Request: Go through the material below and copy all lines with "Vector".

Recorded information:
==========

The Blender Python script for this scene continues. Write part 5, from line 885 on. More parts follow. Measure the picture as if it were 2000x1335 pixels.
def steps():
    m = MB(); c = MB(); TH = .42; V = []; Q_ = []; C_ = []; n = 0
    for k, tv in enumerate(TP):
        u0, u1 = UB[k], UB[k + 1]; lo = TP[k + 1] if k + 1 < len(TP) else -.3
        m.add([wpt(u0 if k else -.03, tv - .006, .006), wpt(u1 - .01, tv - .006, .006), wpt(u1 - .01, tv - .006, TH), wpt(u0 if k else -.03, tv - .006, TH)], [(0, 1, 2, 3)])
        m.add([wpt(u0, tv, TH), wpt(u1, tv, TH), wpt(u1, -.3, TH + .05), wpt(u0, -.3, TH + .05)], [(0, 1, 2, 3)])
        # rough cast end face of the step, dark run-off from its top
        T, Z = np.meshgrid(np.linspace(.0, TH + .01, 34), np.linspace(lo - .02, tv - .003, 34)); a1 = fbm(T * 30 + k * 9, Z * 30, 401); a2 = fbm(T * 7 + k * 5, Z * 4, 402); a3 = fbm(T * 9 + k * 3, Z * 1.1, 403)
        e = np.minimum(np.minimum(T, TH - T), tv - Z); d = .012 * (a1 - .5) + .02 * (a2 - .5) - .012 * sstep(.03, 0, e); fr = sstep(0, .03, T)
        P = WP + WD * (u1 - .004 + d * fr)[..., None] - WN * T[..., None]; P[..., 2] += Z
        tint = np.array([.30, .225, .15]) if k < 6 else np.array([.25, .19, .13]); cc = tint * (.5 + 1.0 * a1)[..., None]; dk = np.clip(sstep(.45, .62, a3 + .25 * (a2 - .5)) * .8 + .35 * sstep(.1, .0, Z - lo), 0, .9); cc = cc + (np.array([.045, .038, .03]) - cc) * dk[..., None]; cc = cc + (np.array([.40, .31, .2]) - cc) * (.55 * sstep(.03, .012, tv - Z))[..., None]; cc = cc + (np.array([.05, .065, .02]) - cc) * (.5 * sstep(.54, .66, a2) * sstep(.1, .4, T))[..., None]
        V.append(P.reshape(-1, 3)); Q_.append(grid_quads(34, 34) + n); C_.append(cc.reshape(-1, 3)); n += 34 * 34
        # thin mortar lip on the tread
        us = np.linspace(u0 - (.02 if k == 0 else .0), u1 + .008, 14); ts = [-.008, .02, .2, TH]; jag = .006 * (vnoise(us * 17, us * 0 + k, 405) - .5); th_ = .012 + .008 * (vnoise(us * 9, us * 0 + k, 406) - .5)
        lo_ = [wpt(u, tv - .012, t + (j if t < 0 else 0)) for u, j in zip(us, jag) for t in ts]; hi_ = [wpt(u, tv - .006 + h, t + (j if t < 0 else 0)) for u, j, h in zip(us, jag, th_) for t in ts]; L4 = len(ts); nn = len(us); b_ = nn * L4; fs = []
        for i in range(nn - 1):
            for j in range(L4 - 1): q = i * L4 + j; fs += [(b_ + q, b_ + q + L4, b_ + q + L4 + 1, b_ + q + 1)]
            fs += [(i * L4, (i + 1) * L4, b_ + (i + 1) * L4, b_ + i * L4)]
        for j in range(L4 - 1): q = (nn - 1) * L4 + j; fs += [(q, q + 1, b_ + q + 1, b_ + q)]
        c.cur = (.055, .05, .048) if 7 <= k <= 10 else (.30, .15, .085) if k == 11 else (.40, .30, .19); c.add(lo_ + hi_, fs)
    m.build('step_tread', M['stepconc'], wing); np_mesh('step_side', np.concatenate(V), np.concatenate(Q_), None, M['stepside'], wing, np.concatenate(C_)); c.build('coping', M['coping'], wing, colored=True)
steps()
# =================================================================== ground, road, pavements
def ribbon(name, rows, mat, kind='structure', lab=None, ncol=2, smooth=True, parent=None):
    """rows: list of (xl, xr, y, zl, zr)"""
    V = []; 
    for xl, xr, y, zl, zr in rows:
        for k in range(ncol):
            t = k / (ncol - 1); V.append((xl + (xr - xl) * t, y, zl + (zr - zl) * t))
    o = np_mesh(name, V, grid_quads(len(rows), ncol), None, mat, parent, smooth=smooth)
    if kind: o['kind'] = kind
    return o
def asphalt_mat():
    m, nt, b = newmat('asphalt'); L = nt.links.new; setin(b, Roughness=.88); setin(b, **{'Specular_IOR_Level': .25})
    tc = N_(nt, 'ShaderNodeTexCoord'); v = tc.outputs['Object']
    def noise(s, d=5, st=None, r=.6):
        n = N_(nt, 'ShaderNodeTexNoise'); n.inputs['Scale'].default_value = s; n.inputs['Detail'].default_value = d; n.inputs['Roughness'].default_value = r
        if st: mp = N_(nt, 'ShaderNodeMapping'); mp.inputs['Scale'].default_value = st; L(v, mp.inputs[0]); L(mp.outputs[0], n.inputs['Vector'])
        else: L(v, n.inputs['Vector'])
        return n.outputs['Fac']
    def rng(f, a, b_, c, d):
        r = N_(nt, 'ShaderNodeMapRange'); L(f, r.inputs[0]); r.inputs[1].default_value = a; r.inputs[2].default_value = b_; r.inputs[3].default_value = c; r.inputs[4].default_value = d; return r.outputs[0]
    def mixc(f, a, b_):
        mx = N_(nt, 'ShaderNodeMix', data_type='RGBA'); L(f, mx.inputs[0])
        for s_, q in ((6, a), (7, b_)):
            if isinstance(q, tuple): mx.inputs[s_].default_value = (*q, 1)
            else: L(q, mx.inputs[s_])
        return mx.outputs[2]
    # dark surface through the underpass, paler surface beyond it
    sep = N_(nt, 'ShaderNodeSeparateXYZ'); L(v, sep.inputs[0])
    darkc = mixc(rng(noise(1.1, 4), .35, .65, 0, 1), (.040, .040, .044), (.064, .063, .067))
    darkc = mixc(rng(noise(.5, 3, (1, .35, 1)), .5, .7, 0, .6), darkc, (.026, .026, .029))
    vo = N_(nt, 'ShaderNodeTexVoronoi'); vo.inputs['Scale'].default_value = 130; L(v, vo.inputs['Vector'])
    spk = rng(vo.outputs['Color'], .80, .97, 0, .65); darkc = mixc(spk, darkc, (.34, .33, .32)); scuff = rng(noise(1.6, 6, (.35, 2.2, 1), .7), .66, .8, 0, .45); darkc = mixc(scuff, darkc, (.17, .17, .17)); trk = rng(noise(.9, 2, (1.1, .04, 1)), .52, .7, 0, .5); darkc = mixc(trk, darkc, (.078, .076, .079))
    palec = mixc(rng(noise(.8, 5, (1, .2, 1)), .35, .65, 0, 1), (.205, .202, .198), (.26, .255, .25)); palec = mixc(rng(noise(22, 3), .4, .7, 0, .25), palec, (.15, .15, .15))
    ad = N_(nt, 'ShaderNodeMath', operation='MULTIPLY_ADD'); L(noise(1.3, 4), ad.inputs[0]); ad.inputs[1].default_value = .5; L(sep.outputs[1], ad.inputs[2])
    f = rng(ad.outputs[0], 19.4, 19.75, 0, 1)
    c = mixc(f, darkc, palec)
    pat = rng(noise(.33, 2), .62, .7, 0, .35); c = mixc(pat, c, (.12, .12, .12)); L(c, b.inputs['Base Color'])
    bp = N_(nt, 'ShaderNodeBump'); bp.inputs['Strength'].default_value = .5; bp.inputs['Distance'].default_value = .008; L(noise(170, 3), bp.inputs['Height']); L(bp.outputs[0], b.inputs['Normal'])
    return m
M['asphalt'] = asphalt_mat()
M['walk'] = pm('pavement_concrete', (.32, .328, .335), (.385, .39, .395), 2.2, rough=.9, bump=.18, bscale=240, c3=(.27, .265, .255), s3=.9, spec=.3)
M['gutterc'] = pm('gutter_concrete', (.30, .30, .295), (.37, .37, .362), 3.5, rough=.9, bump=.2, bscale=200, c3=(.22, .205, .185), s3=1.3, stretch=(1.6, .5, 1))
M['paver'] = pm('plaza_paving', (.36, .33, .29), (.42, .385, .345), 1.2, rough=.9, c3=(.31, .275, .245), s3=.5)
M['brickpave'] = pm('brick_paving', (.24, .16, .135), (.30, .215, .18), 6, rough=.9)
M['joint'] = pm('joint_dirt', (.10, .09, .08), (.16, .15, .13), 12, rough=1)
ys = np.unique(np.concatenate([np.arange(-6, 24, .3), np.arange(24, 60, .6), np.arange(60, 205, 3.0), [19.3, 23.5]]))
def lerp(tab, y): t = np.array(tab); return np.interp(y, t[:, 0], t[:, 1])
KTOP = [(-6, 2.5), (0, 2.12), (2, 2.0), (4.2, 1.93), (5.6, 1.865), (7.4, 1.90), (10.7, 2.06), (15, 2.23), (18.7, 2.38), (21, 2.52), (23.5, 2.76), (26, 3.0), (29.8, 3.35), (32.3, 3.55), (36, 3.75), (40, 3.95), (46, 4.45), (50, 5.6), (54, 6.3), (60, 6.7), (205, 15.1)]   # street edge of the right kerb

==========

Full response:
        if st: mp = N_(nt, 'ShaderNodeMapping'); mp.inputs['Scale'].default_value = st; L(v, mp.inputs[0]); L(mp.outputs[0], n.inputs['Vector'])
        else: L(v, n.inputs['Vector'])
    vo = N_(nt, 'ShaderNodeTexVoronoi'); vo.inputs['Scale'].default_value = 130; L(v, vo.inputs['Vector'])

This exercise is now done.